**WHAT YOU ARE ASKED TO DO**
Only the lines from the start of the material through the line containing "COL = SC.collection" are to be extracted, exactly as they appear.

*** INFORMATION SHOWN

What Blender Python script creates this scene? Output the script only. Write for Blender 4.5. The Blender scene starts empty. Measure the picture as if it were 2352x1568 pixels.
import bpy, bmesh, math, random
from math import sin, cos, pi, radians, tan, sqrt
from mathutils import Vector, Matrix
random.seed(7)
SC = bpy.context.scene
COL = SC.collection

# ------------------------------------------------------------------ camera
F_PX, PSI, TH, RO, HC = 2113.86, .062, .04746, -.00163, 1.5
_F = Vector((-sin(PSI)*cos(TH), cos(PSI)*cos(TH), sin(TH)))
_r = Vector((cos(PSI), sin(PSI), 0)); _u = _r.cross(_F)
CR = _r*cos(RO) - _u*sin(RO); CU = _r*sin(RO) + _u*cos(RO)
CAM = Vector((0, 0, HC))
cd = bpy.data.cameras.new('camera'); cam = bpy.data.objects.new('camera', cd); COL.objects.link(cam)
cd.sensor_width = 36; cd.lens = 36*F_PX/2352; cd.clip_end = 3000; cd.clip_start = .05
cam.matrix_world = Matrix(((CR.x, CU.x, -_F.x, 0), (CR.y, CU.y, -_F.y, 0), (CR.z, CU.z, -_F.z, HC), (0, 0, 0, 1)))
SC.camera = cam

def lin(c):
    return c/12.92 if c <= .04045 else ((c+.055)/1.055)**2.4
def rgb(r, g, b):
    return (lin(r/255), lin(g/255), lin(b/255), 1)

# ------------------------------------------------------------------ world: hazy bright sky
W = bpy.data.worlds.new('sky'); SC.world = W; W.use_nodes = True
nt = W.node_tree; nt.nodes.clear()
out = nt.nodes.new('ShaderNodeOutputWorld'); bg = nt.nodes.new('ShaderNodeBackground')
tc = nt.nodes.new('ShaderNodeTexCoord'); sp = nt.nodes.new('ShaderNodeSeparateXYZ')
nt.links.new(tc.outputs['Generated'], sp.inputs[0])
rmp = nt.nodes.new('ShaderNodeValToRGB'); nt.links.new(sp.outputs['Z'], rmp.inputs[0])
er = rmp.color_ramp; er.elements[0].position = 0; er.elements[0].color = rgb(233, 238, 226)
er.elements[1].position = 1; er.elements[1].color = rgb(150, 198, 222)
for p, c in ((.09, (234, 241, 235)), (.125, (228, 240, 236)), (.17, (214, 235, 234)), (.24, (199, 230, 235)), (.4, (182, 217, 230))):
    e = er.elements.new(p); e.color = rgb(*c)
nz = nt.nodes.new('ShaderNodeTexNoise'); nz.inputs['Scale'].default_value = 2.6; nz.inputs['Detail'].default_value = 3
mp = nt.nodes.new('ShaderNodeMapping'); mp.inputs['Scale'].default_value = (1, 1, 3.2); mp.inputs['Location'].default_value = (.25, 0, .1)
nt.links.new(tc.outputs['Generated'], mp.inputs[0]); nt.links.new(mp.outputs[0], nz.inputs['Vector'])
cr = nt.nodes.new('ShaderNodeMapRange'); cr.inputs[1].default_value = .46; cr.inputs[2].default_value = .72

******

**FINAL RESULT**
What Blender Python script creates this scene? Output the script only. Write for Blender 4.5. The Blender scene starts empty. Measure the picture as if it were 2352x1568 pixels.
import bpy, bmesh, math, random
from math import sin, cos, pi, radians, tan, sqrt
from mathutils import Vector, Matrix
random.seed(7)
SC = bpy.context.scene
COL = SC.collection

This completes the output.